Monday, 18 November 2013

Harvest Monday - 18 Nov '13

I can see the hungry gap from here... while I have had a diversity of things to harvest this week very soon I will be left with slim pickings - lettuce mostly and a small crop of snow peas.

But for now there is still some bounty. This week I picked some beautiful radishes, they are a really good size.

Some broad beans - they are very sweet when steamed.

A large 'Salad bowl' lettuce.

There has been small quantities of berries - strawberries and mulberries (and cackleberries too). Psst, don't tell anyone, I have also eaten quite a few mulberries straight off the tree!

I also emptied one of the temporary beds I established when we first moved here. The only things in that bed were some pathetic leeks and spring onions.

I don't think I will try leeks here again.  I have had success with leeks before but in milder climates. Here where we are a little more extreme, it's been too cold in winter for them to thrive and now that it's warmed up the leeks have started flowering.  There is not much leek to these - mostly flower cores...

Even though the same thing has happened to the spring onions, they are a quicker crop and I can plan to avoid  the more difficult times of the year  to ensure they don't bolt.

There has been a little chives, some dill, thyme and rosemary but that's been it really.

Hope you're pickings are good. Pop over to Daphne's to see her pickings and others from around the world.


  1. At least you have some red, my harvests are uniformly green at the moment. I've only got one more week of broad beans then I will be done to just leaves. One day I will sort out the succession planting lark.... Loving the look of your berries. Incidentally how cold do you get in winter?

    1. We only just get minus but it has been a warm winter AND we have had the worst of our frosts very late October! I am also lucky in that the micro environment here is pretty good. We are on a ridge - the house and the veggie garden , and so the frost tends to slip off the sides of the ridge unless it is quite severe. Still that late October frost knocked back many of my summer crops - beans, corm potatoes and a few tomatoes but I am back on the job now. I know what you mean about succession planting, I don't seem to get it right either. Oh well. there is always a new thing to learn with gardening.

  2. If you get sick of radishes you could use them on the Christmas tree!
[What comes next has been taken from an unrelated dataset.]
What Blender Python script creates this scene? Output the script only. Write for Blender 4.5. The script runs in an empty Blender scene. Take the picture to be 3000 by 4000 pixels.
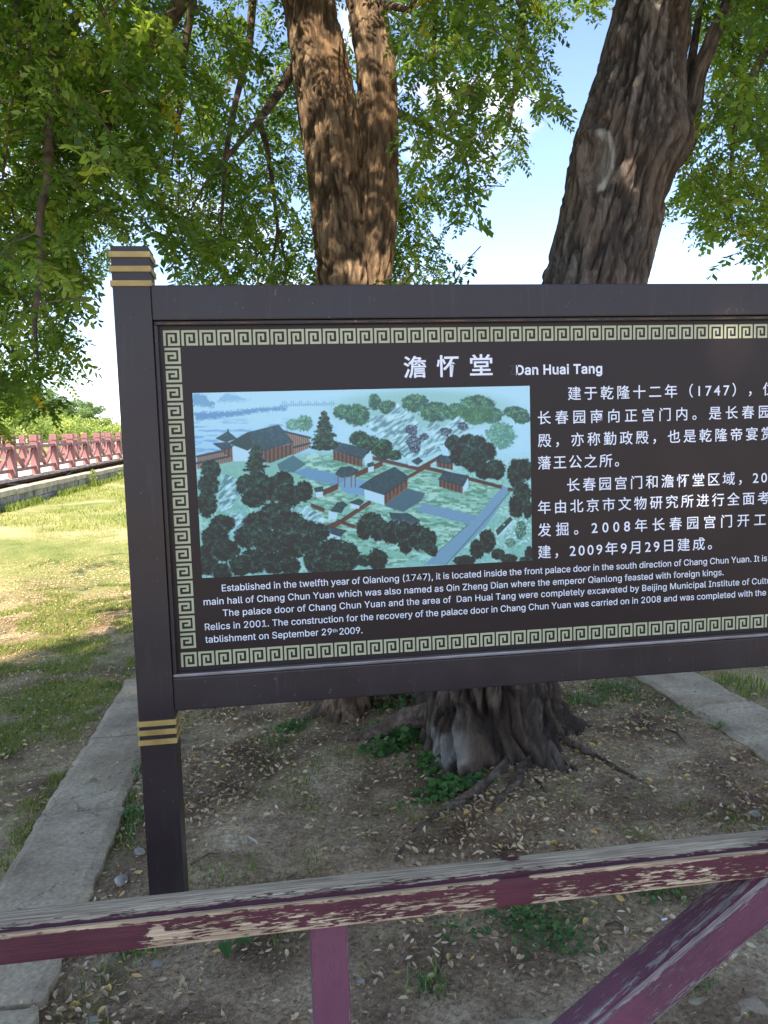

    1. Pretty aren't they? No, I wont get sick of them. Tomorrow I am making homos specially to dip the radishes into!

    2. Your typo made me chuckle! :)

      I finally got around to sowing some radish and I'm really looking forward to them. The broad beans have been a delight and I reckon I've got a couple of more weeks before they peter out, with plenty for the freezer, too.

  3. You had me there for a moment, cackleberries, hah! Maybe you just need to find the right variety of leeks for your climate. I know they grow well here and I think my climate is very similar to yours. We get two or three frosty nights and maybe a freeze or two but rarely anything severely cold. Full disclosure, I don't grow them myself but I do buy them from local growers at the farmer's market.